In the 14 years since he won his first election, Hogan has developed a small cadre of loyal supporters. His closest friends worked on his first campaign and are still with him today, and have learned to live with the controversies that have enveloped him.

"Sometimes it amazes us just what he will say to the press," says one top aide. "It makes you want to pull your hair out sometimes. But that's the way he is. He wears his emotions on his sleeve."

Hogan's wife, Ilona, his former student and press secretary who is now an attorney, says he has mellowed some in the past eight years, largely the result of starting a second family and having four young children. "He's moderated a little bit," she says. "He's made it. He doesn't need to climb any more."

For weeks now, Hogan's campaign aides have struggled over whether to temper the better-known aggressive image in television advertisements, whether to reveal to voters the Larry Hogan who laughs at himself and teases his aides and the press, the down-home guy who can't resist a piece of home-made pie, the father and husband who loves writing poetry, reading novels and spending time with his children.

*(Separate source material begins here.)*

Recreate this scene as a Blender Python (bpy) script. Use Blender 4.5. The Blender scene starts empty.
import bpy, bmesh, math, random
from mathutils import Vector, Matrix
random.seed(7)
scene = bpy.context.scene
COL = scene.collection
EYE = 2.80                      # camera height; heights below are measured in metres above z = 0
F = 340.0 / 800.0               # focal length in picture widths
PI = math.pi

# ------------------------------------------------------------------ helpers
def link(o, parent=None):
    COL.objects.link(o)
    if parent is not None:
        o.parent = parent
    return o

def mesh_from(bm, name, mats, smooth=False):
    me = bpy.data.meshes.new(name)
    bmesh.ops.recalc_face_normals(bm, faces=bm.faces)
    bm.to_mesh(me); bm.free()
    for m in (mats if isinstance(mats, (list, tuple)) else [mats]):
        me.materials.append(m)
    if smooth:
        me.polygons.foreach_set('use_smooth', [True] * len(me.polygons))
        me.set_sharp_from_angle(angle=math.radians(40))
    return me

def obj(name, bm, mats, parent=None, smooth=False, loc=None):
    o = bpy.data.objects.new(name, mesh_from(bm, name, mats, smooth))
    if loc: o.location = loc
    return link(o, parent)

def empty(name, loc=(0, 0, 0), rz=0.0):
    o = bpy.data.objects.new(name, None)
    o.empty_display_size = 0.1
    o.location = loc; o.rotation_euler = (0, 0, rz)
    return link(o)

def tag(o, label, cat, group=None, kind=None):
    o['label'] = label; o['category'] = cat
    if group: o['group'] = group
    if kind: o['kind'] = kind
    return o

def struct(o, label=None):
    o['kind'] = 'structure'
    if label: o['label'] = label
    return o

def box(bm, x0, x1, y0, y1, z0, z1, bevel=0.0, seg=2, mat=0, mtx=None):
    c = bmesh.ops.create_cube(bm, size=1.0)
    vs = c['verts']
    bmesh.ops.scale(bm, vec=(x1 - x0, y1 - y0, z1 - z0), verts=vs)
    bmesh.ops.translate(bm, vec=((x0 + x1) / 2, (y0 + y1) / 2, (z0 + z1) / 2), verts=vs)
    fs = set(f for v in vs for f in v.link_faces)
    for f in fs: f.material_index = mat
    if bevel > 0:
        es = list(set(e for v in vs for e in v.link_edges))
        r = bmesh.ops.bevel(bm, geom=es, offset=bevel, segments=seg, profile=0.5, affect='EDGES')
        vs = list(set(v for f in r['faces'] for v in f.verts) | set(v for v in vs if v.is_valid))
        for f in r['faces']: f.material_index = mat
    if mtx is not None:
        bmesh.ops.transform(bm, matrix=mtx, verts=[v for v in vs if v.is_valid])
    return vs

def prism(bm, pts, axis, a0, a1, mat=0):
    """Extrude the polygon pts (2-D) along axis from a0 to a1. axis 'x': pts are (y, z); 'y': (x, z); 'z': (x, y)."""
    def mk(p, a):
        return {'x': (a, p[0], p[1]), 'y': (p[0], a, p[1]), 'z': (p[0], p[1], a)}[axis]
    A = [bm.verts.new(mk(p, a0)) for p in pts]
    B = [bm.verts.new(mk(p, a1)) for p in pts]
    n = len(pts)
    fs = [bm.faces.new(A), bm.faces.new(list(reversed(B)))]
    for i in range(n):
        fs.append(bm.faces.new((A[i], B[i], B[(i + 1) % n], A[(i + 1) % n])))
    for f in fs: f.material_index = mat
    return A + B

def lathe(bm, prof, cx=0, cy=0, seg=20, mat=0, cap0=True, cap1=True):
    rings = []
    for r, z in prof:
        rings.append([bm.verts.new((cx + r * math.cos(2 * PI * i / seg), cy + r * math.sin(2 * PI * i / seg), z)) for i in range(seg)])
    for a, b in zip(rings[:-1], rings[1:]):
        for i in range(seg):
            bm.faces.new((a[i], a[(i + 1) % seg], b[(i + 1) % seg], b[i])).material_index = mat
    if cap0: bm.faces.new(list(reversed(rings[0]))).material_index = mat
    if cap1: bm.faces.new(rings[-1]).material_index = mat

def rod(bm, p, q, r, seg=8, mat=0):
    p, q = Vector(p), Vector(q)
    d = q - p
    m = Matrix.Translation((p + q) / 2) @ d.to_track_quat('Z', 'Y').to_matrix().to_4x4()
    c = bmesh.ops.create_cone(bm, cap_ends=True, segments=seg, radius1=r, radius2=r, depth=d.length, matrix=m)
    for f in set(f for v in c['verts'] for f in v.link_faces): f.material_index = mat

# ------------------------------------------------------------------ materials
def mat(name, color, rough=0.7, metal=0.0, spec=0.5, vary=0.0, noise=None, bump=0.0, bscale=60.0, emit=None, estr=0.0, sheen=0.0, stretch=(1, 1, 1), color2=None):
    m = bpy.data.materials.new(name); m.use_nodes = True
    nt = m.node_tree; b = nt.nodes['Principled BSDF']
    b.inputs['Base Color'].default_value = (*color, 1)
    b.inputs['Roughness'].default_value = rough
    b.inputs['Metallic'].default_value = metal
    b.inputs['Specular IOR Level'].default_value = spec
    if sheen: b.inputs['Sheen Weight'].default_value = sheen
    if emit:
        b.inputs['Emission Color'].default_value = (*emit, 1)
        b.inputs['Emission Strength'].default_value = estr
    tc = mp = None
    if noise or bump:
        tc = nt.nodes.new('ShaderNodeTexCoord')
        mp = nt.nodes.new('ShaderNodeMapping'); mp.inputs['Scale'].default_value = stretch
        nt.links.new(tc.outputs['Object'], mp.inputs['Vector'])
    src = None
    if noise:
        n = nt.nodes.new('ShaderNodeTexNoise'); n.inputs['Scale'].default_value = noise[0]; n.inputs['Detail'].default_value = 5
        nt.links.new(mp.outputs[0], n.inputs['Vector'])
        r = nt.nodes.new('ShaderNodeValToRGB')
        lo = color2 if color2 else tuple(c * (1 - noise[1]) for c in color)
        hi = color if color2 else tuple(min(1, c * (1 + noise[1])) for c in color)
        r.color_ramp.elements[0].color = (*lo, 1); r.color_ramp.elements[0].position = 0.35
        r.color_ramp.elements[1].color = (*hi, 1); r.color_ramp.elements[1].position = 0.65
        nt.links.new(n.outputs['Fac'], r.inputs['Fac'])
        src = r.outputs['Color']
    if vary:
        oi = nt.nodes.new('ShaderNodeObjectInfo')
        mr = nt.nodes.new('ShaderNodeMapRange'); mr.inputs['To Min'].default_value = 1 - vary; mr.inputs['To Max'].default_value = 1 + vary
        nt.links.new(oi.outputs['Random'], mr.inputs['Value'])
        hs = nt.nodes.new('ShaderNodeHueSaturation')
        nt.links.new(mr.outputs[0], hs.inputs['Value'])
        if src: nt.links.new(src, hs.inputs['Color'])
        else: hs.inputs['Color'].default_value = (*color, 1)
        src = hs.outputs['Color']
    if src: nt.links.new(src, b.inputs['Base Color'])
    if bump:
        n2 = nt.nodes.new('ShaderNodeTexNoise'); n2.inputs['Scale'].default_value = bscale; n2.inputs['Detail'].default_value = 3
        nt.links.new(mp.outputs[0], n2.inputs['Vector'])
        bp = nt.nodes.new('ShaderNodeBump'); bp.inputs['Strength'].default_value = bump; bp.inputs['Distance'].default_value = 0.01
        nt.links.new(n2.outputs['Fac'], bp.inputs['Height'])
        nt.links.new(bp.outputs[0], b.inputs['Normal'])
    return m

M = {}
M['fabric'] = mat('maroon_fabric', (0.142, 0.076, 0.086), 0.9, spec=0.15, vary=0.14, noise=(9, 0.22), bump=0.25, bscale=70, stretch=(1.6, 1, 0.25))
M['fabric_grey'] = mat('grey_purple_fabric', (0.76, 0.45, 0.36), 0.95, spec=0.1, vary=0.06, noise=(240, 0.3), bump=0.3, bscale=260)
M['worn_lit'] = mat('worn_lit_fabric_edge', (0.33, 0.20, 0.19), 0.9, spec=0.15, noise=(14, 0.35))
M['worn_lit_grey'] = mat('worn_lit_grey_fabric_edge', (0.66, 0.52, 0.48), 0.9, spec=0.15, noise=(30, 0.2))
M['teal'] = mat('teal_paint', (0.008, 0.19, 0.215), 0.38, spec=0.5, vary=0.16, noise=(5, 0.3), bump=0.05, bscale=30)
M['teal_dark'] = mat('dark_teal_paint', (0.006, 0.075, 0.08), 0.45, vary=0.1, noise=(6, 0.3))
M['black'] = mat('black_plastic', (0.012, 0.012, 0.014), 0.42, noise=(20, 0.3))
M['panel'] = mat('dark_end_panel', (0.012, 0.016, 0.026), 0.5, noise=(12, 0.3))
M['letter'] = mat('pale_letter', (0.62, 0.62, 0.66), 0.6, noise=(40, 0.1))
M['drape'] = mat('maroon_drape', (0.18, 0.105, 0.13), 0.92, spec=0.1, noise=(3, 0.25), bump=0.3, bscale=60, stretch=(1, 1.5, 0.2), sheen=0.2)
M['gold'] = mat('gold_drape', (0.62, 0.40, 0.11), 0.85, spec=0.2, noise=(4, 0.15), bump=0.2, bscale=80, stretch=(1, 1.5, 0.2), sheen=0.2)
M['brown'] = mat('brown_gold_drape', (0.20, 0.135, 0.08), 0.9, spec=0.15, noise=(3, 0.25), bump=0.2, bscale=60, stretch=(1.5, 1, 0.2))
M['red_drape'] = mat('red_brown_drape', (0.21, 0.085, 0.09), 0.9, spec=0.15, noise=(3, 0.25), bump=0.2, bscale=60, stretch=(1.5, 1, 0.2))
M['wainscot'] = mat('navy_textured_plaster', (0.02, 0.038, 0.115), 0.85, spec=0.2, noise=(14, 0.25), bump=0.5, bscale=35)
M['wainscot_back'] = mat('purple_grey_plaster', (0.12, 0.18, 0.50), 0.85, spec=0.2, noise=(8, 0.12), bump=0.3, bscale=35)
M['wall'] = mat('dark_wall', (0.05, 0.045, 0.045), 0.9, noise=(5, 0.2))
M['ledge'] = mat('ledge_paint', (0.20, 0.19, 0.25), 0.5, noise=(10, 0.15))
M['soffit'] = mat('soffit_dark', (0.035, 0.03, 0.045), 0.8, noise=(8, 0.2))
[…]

"The toughest question of the campaign is whether to show the real softer side of the guy," says media adviser Jay Bryant. "People had heard a lot of negatives about Larry, and we want to suggest that maybe he isn't as bad as suggested by some of his critics. But at the same time we are trying to show what a softy, what a nudnik, Sarbanes is. You try your darnedest to exploit what is true of Larry that also contrasts with Sarbanes. And Larry is aggresive and action-oriented."